ON FAMINE AND FLESH

A commentary on the Book of Ruth
by Ruby Namdar

Wheat_awaiting_harvest_-_geograph.org.uk_-_945579

 

Wheat awaiting harvest 

6 And she went down unto the threshing-floor, and did according to all that her mother-in-law bade her. 7 And when Boaz had eaten and drunk, and his heart was merry, he went to lie down at the end of the heap of corn; and she came softly, and uncovered his feet, and laid her down. 8 And it came to pass at midnight, that the man was startled, and turned himself; and, behold, a woman lay at his feet. 9 And he said: ‘Who art thou?’ And she answered: ‘I am Ruth thine handmaid; spread therefore thy skirt over thy handmaid; for thou art a near kinsman.’  Ruth 3

Few books in the bible are as thick with desire as the book of Ruth, and nowhere else are the metaphors of desire so mixed with those of food, bounty and nourishment. The story is set in the time of harvest, in late spring – a time buzzing with eros and fertility.

It  begins with famine, which is re-interpreted as barrenness. Naomi, her husband Elimelech and their sons leave for Moab. There, the sons marry young women – yet there is no fruit to these marriages, no fertility, no babies. Years pass, the land is again blessed with rain and crops. Then, the re-appearance of food and bounty is framed as divine intervention.

The Hebrew verb pakad (remembered) that is used to describe the new found plenty is most commonly used in the bible to describe women conceiving and becoming pregnant. It is as if g-d has impregnated the earth. But the ebb of barrenness and new flow of plenty passes over this particular family. The men die, leaving the women lost outside of the social sphere which is first and foremost a feeding order. Women cannot inherit fields and grow their own food, so without men they go hungry.

The exit from the social sphere means also the danger of losing one’s sexual integrity. The fear of hunger and the struggle to survive makes the gleaners, mostly women and always poor and marginalized, easy prey for the owners of the fields and their reapers – who take advantage of the women’s despair to strip them of their dignity and have their way with them.

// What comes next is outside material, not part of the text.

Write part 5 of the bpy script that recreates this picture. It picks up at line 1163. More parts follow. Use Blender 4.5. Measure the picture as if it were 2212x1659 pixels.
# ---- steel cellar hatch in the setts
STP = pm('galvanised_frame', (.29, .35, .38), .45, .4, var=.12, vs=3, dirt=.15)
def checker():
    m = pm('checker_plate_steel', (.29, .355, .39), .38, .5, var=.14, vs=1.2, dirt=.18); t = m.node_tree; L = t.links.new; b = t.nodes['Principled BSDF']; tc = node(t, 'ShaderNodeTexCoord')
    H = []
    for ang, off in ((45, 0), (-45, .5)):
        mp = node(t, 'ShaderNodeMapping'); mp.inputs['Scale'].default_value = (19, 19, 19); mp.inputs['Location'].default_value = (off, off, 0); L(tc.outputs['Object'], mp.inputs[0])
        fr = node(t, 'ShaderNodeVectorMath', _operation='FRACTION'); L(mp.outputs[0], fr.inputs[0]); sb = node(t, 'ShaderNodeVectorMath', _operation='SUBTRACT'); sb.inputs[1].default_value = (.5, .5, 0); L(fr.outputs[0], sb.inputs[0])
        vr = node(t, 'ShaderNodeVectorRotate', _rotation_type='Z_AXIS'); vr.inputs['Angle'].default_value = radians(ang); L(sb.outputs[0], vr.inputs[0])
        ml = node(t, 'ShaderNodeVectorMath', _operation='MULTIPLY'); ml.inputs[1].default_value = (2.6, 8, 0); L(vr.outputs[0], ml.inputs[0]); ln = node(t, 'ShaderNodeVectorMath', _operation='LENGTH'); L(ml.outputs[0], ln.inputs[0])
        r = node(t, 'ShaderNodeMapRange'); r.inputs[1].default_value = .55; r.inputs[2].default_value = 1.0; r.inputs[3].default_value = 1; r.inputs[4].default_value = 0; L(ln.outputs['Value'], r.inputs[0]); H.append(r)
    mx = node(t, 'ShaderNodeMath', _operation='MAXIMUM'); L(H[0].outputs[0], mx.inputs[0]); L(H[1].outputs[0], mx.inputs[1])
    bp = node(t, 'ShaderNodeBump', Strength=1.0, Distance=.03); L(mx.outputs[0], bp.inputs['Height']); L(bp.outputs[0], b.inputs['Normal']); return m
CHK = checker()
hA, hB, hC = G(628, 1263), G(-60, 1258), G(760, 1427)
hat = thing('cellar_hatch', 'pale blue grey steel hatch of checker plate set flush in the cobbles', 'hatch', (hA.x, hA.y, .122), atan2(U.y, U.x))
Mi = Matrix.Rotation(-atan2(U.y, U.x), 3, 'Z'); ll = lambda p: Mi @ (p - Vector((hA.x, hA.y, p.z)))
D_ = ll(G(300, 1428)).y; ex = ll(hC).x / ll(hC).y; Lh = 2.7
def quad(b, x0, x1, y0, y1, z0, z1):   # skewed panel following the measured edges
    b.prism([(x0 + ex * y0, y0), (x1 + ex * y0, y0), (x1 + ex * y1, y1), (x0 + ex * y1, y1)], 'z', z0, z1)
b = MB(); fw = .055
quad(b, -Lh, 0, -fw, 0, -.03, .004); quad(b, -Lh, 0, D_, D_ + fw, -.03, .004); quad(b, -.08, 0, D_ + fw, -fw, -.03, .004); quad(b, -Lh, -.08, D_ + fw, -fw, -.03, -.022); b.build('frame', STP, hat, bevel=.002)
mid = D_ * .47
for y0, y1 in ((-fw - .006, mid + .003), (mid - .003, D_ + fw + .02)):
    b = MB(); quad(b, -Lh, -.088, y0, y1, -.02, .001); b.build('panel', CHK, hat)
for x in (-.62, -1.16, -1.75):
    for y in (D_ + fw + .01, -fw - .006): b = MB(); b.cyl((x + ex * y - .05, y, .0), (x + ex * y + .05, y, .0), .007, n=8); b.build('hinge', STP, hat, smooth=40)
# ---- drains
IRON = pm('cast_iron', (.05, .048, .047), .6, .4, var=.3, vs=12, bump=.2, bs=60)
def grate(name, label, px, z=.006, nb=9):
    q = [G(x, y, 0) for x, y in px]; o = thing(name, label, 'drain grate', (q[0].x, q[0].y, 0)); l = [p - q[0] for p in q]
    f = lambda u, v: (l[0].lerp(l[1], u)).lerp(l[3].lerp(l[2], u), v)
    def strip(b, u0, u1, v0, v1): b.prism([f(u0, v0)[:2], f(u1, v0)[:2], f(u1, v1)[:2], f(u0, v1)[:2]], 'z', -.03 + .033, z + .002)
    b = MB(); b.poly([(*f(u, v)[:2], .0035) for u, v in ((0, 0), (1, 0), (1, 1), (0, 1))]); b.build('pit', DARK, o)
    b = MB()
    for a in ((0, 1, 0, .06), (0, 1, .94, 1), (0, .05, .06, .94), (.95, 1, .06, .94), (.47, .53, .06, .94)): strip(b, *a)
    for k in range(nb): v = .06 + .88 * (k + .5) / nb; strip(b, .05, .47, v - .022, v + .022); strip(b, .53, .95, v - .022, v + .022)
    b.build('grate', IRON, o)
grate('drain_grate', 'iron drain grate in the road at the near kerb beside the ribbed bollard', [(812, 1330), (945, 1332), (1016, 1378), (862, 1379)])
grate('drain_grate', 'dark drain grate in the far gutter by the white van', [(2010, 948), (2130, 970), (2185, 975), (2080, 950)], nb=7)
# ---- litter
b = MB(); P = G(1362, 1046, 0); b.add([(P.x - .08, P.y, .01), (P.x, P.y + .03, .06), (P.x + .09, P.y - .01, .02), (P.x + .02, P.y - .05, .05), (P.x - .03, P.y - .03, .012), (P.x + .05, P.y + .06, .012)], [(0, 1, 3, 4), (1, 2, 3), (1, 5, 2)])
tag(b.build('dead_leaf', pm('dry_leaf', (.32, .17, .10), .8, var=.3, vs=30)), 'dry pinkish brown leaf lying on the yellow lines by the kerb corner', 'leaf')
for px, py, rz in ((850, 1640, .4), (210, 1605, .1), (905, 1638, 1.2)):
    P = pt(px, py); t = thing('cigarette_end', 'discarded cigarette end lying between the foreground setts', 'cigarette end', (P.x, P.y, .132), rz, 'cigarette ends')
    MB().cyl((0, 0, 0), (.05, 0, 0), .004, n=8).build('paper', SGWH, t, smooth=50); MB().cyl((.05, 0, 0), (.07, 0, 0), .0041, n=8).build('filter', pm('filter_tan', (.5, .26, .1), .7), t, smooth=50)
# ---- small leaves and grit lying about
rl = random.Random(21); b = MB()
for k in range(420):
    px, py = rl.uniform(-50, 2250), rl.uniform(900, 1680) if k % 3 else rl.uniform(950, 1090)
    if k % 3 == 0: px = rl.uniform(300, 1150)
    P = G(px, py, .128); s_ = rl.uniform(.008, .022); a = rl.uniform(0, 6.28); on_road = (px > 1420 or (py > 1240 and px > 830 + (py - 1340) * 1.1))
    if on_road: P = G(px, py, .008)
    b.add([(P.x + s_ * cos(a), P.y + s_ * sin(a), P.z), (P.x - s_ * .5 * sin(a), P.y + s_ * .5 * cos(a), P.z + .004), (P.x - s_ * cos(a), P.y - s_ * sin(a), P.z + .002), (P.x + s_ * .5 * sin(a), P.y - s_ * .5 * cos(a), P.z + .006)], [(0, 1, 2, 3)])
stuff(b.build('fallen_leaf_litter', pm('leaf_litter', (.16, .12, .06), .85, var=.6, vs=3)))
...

Boaz, the larger-than-life male figure of this story acknowledges this situation explicitly as he tells Ruth, a foreign young woman who came to glean in his barley fields: have I not charged the young men that they shall not touch thee? (Ruth 2:9) Boaz feeds the young woman, a tender and touching act, and fills her bag with plenty of golden seeds, golden nuggets of nutrition and fertility foreshadowing her future pregnancy. Even their first union – a tender erotic scene unrivaled in the Bible – happens on a haystack, a huge pile of freshly harvested food. And eventually, in order to manipulate his rival out of his first right of refusal, Boaz likened his future wife Ruth to a field, a blessed source of nutrition and fertility.